We expect slippages of ~ ₹42 billion (~2% of loans) mostly led by the retail segment. Trends on slippages and overall asset quality should not be too worrisome and broadly stable,” Kotak Institutional Equities said.
The brokerage house expects Axis Bank to make higher provisions for expenses pertaining to the merger. Citi integration, near-term growth trends and progress of NIM would be the key discussion areas for the quarter.
Meanwhile, Motilal Oswal Financial Services expects the private lender’s credit cost to remain under control, cost ratios to be elevated and margin to be under pressure. It expects business growth to remain healthy.
Axis Bank’s loan growth during the quarter under review is estimated to be 22%, while deposit growth is likely to be 20.7 on a year-on-year basis.

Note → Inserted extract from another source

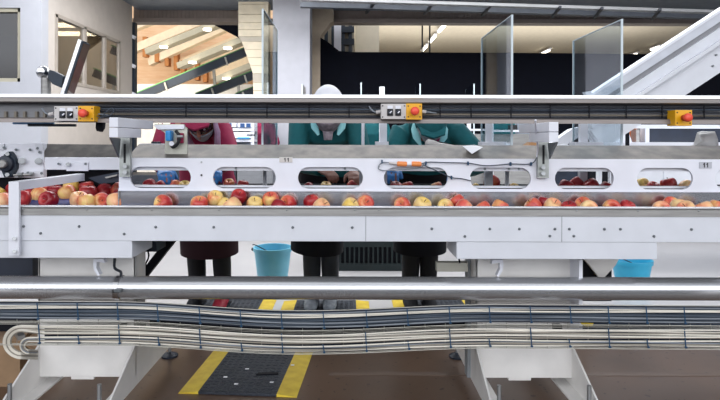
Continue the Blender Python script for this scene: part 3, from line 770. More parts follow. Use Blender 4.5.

“Sequential loan growth will be in the 4% ballpark due to the idiosyncratic growth trajectory. NII growth will be slightly slower than loan growth due to the cost of deposits catching up. Consequently, NIM will be marginally lower sequentially. Sequential fee income growth will broadly match loan growth. Opex growth will slightly lag loan growth,” Yes Securities said.
Asset quality is expected to remain stable sequentially. Slippages would be broadly stable on a sequential basis, while provisions will be marginally higher sequentially due to prudential provisioning.
Meanwhile, Axis Bank share price has remained flat this year. The stock has fallen over 5% in the last one month and is flat in the last three months.
Axis Bank shares gained just over 3% year-to-date (YTD), while the stock is up 7% in the past one year.
On Monday, Axis Bank shares ended 1.72% lower at ₹963.45 apiece on the BSE.